島田虎之介『トロイメライ』&『東京命日』&『ラストワルツ』


 伊藤剛さんの評http://d.hatena.ne.jp/goito-mineral/20070801を読んで購入。感動した。


 小津安二郎ら著名人の命日に集まる人々の「物語」が、やがて「東京命日」という亡くなったものたちの思い出や幻影や幽霊?に影響される大きな物語に収斂していく。その構成は緻密であり、特に中盤「逗子芯太」という伝説のCF制作者のエピソードから加速度的に物語に引き込まれた。小津の『長屋紳士録』などのエピソードも効果的。家族は霊的なものに通じているから幽霊はでないのか?


 続いて『ラストワルツ』も読む。

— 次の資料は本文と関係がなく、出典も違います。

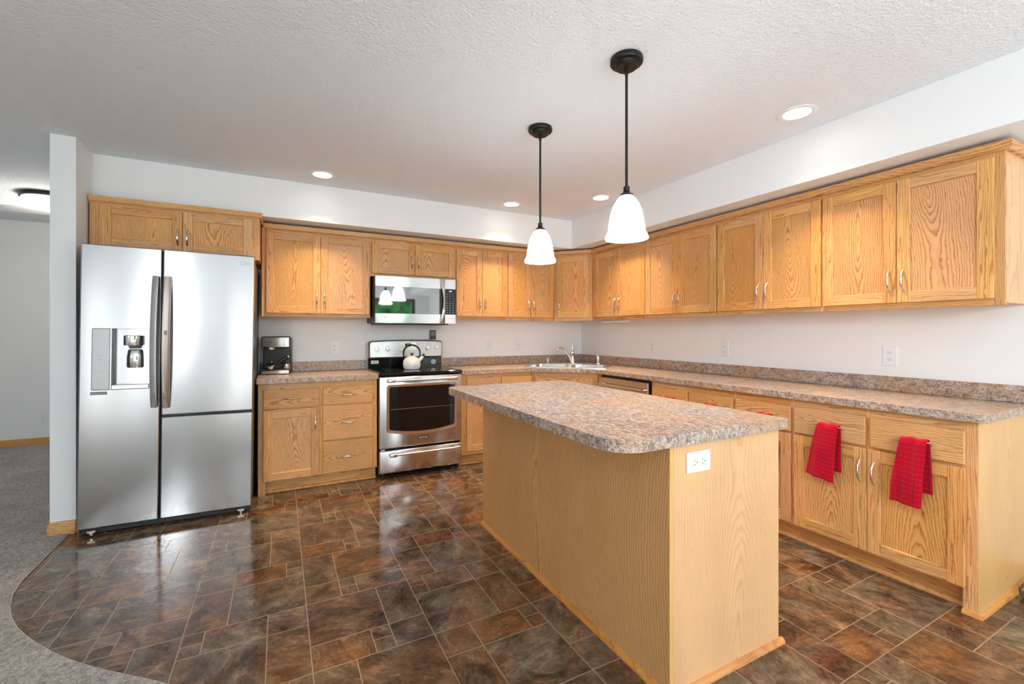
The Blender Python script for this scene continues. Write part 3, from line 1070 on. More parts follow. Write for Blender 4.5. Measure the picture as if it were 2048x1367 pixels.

これはロードムービーなのかなあ。前半の個々のエピソードがすごく面白いが、集団劇の様相を呈してくる後半は散漫で物語として未完成な印象。

(付記) 最近作『トロイメライ』も読む。100年近くの歴史を刻んだ伝説と呪術の対象であるピアノ(小さな音)を再生し、かけられた呪いを解くためにさまざまな小さな物語が語られ、やがて収斂していく。『東京命日』と似た雰囲気で読める(登場人物も一部かぶる)傑作といっていい作品。